Há porém os casos (como o de Jesus e o dos profetas) em que a reinterpretação das tradições bíblicas à luz do momento presente promove uma noção mais avançada e madura de Deus, resultando numa relação mais saudável entre os homens. O que essas instâncias positivas têm em comum é que o Deus descrito por elas é sempre mais misericordioso e menos tribal, mais inclusivo e menos vingativo do que a figura divina que prevalecia anteriormente. As interpretações que fazem a revelação avançar falam de um Deus cada vez menos obcecado com a justiça e cada vez mais obcecado com o amor. Falam, numa palavra, de um Deus maior: o Deus que já gostamos de chamar de criador mas que preferiu ser chamado de Pai.

E ninguém soube falar dessas coisas com mais intimidade do que Jesus.
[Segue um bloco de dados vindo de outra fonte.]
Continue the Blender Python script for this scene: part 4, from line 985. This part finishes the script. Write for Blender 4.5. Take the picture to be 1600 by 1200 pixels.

Como indicado por ele, um Deus maior não é o que requer mais amor para Si, mas o que espera mais amor entre os homens. Um mundo mais justo não é aquele em que Deus pode exercer sem impedimentos o seu poder, mas um mundo em que os homens renunciem em favor uns dos outros à busca insensata pelo poder. Fiel não é quem pede a Deus misericórdia sobre si mesmo, mas quem concede misericórdia aos outros.
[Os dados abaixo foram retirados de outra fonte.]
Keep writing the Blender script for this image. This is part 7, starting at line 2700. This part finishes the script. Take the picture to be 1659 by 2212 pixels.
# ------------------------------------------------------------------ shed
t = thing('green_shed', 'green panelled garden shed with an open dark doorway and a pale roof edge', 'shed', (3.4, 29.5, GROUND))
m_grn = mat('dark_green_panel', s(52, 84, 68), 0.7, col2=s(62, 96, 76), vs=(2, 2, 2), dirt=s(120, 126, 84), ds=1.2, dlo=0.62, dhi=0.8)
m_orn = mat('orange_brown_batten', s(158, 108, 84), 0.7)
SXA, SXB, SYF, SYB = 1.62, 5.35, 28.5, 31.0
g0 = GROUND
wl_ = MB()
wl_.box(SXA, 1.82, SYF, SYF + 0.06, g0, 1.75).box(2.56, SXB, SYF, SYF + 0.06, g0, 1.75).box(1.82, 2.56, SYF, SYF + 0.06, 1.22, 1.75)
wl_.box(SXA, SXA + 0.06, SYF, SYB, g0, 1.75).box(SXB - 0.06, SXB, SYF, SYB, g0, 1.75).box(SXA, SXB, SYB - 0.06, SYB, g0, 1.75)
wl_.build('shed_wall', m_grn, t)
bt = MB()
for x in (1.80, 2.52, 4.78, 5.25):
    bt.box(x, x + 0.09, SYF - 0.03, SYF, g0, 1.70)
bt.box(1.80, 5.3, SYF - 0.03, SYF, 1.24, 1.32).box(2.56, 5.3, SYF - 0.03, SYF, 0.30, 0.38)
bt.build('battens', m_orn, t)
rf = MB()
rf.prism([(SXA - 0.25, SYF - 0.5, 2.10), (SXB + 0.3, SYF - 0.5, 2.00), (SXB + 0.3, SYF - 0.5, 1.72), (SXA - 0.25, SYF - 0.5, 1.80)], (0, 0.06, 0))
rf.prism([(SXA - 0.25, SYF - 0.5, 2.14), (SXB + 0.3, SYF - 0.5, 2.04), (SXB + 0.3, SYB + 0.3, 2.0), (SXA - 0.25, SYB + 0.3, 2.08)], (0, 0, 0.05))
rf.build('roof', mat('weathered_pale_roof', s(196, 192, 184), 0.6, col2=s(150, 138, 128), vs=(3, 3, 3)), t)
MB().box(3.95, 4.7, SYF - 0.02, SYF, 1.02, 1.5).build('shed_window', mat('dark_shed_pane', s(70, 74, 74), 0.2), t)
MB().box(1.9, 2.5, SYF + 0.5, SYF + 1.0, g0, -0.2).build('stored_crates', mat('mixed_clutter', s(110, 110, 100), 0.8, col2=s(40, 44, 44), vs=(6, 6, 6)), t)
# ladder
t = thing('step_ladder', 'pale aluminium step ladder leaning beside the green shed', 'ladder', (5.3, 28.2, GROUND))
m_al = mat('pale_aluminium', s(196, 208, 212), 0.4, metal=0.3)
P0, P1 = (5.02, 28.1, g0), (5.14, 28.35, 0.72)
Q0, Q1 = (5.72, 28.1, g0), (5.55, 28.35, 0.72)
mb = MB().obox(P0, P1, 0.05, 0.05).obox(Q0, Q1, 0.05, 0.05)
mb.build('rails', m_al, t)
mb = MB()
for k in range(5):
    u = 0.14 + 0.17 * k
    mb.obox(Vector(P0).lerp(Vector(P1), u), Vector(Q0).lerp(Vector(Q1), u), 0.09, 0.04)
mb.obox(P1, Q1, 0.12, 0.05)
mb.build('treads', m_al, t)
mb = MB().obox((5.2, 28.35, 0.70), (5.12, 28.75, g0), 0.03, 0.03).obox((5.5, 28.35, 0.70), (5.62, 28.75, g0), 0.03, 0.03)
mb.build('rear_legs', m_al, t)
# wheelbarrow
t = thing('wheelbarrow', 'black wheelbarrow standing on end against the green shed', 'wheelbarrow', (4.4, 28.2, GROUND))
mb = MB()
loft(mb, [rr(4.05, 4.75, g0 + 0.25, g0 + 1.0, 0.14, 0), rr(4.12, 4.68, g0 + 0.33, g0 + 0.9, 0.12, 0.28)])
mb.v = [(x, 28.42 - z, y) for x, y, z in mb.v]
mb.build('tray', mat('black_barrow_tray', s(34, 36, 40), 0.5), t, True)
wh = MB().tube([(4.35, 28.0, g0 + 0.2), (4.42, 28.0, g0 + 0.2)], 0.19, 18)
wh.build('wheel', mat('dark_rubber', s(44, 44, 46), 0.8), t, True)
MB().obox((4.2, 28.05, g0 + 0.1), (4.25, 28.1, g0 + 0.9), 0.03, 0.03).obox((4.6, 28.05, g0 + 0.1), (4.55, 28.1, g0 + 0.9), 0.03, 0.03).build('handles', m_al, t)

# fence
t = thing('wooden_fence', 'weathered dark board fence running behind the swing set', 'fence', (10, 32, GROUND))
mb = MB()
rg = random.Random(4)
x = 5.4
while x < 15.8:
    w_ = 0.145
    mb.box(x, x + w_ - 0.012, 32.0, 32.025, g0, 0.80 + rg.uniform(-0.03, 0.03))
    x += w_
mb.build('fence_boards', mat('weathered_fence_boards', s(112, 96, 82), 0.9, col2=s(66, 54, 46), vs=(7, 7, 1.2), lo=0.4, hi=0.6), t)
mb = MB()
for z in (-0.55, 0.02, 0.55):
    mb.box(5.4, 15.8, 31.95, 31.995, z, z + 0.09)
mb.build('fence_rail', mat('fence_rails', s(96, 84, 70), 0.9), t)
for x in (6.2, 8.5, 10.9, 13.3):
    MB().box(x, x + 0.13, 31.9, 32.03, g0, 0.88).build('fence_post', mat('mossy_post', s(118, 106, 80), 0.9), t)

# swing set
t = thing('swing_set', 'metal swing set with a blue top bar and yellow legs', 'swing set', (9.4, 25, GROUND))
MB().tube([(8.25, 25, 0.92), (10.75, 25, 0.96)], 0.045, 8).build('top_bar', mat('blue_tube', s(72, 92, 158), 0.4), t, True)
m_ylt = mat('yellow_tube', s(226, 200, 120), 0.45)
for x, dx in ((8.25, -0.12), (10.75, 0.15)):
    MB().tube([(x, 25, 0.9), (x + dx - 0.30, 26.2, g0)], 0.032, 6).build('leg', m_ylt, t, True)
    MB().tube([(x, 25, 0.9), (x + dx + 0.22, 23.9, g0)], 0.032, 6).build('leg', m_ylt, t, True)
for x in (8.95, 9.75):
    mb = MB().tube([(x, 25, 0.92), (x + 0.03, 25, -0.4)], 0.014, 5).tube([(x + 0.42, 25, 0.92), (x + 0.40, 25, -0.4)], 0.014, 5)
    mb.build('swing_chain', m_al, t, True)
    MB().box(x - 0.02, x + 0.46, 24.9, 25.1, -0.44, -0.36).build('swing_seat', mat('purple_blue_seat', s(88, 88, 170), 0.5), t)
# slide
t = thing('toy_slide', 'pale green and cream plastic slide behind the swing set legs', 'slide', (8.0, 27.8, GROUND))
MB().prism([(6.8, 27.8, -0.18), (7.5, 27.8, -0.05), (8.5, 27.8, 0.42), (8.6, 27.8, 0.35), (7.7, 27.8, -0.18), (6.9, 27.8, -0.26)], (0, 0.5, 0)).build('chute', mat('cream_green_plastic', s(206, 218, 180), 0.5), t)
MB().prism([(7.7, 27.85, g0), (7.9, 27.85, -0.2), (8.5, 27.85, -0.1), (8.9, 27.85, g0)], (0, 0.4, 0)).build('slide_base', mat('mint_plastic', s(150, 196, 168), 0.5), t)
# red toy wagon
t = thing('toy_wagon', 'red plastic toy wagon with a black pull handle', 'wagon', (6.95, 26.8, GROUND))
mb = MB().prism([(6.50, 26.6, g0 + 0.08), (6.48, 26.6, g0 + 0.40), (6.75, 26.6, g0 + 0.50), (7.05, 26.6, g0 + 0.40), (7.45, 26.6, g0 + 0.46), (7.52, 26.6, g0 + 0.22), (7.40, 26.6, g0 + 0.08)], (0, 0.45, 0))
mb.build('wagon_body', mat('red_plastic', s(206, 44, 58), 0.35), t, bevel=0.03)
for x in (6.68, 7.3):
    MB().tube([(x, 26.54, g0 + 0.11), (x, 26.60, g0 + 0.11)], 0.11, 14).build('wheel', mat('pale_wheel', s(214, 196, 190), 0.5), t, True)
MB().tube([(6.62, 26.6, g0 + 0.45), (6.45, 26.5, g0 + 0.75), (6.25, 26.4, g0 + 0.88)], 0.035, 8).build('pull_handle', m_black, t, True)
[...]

Não deve haver dúvida de que a interpretação bíblica não permanece estática, mas é renovada pela perspectiva de cada época (e, num certo sentido, de cada leitor). Cada um permanece livre para reagir como quiser diante dessa notícia. Para alguns, essa contínua reformulação é clara indicação de que cada época acaba criando o seu Deus à sua própria imagem e semelhança. Para outros, é indicação de que o Deus da Bíblia não é o Deus fora do tempo dos filósofos e dos sábios, mas o Deus de Abraão, Isaque e Jacó, o Deus que se revela ainda hoje como fez nos tempos bíblicos: no calor da história.

Talvez, como fazia Jesus, seja necessário renovar continuamente a crença de que a divindade continua trabalhando, não concluiu a sua criação e permanece se des-cobrindo como cada vez maior e mais ambicioso. Na prática, um Deus cada vez mais invisível (sim, Ele sempre falou em fé), mais recatado e mais indistinguível do exercício da mais simples e ardente humanidade.